I agree about what you write.. Also please note that I am not saying unsafe blocks are a bad idea. In fact, I think they are a great idea. But note that people run around saying "it is sufficient to audit unsafe blocks" but they really should say "audit unsafe and carefully analyze all logic elsewhere that may lead to a violation of their assumptions". You could argue "this is what they mean", but IMHO it is not quite the same thing and part of the usual exaggeration of the benefit of Rust safety, which I believe to be dangerously naive.
It's more like "audit unsafe and make sure it's impossible for safe code elsewhere to lead to a violation of its assumptions".

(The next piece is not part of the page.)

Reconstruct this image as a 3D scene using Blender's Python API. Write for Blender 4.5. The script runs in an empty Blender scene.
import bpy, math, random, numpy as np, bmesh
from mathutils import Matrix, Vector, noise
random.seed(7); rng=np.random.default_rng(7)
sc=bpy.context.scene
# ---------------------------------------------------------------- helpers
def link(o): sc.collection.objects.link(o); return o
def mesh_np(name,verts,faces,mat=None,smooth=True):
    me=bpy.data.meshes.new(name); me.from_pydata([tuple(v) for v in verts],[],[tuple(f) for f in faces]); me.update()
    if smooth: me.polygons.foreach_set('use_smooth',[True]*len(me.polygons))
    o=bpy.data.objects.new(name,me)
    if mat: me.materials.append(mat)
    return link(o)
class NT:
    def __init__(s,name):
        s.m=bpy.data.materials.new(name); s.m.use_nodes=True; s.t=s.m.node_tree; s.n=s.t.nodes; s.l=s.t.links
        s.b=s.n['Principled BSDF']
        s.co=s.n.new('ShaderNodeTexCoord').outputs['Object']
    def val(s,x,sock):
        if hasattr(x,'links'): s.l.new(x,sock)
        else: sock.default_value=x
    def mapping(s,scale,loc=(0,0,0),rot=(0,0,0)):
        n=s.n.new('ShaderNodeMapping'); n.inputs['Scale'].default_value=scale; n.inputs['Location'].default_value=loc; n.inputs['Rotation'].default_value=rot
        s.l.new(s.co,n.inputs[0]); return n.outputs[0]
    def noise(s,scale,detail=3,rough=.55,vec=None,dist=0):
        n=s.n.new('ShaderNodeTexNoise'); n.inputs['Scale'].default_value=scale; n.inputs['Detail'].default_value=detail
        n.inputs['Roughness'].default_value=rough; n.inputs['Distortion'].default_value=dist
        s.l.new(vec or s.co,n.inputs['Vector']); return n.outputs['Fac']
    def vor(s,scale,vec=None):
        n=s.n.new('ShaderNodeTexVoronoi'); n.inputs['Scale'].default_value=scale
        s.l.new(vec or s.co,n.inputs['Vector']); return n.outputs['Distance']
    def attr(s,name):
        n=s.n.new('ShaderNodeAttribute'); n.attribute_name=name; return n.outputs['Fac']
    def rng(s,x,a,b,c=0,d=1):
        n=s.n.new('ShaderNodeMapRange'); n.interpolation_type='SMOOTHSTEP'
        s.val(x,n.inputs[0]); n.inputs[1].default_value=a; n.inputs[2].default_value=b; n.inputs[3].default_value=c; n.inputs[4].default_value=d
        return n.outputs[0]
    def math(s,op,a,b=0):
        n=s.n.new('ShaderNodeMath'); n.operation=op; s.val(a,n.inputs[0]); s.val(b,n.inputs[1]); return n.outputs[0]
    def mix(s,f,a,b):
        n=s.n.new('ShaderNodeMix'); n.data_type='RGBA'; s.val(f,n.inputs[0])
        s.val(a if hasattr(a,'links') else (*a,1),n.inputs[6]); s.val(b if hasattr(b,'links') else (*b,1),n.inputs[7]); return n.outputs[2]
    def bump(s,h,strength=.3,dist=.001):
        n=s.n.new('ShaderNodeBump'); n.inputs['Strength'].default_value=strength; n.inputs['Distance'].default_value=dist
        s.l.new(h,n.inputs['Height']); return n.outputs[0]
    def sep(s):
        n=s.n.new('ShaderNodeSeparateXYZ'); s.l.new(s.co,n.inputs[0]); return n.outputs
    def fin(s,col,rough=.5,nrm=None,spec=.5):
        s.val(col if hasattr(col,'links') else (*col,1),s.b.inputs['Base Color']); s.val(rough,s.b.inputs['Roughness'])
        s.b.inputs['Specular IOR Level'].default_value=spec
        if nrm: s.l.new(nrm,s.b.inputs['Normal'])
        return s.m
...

If you need to look at the safe code that calls into you when making your safety proof, then your unsafe code is incorrect and should immediately fail the audit.
Treat external safe code as unknown and malicious. Prove your unsafe code is correct anyway.
Assuming they successfully do so, it is then guaranteed that no safe code is able to trigger undefined behaviour by calling the unsafe code.
Importantly, this can be checked without ever reading any of the safe code.